Kemana kalau pensiun?

Di setiap keberhasilan seorang atlet menjuarai Olimpiade, ada banyak atlet lainnya yang tidak sampai ke puncak karena cedera atau alasan lain; dan harga dari keberhasilan itu terlalu tinggi, menurut banyak pendapat.
Media resmi di Cina menerima pandangan bahwa dengan sistem yang diterapkan pemerintah sekarang, banyak olahragawan yang terpaksa mengorbankan hak mereka untuk memperoleh pendidikan normal.
Akibatnya banyak juara nasional dan internasional yang akhirnya harus menjadi pekerja kasar setelah pensiun dari olahraga karena mereka tidak punya ketrampilan lain.
Ada statistik yang menyebutkan setiap tahun ada 10.000 atlet pensiun dan pemerintah hanya dapat mengakomodasi 10 persen dari mereka, sisanya tak punya jalan keluar yang jelas.

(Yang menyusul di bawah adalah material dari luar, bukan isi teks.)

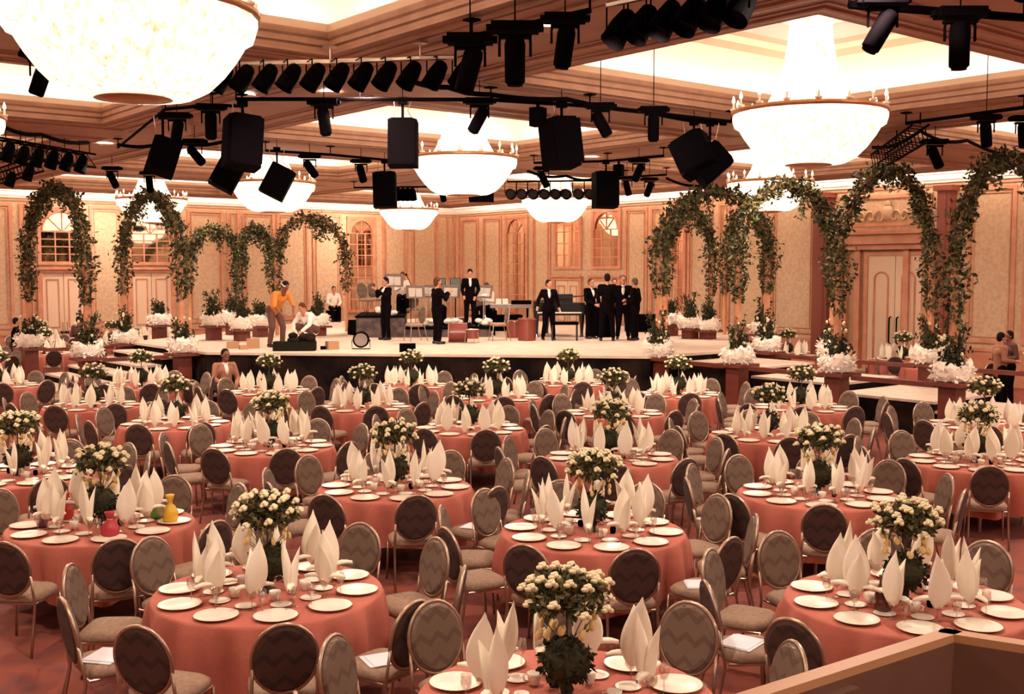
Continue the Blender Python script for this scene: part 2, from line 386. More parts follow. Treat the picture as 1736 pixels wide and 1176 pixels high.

Perdebatan lain di media adalah tentang tujuan dari sistem elit yang diterapkan pemerintah.
Sementara banyak orang terinspirasi oleh keberhasilan Cina dalam Olimpiade, banyak orang di Cina sendiri mengecam sistem yang melahirkan para juara itu, gagal memberi fasilitas kepada orang biasa untuk berolahraga dan memperbaiki kesehatan rakyat secara umum.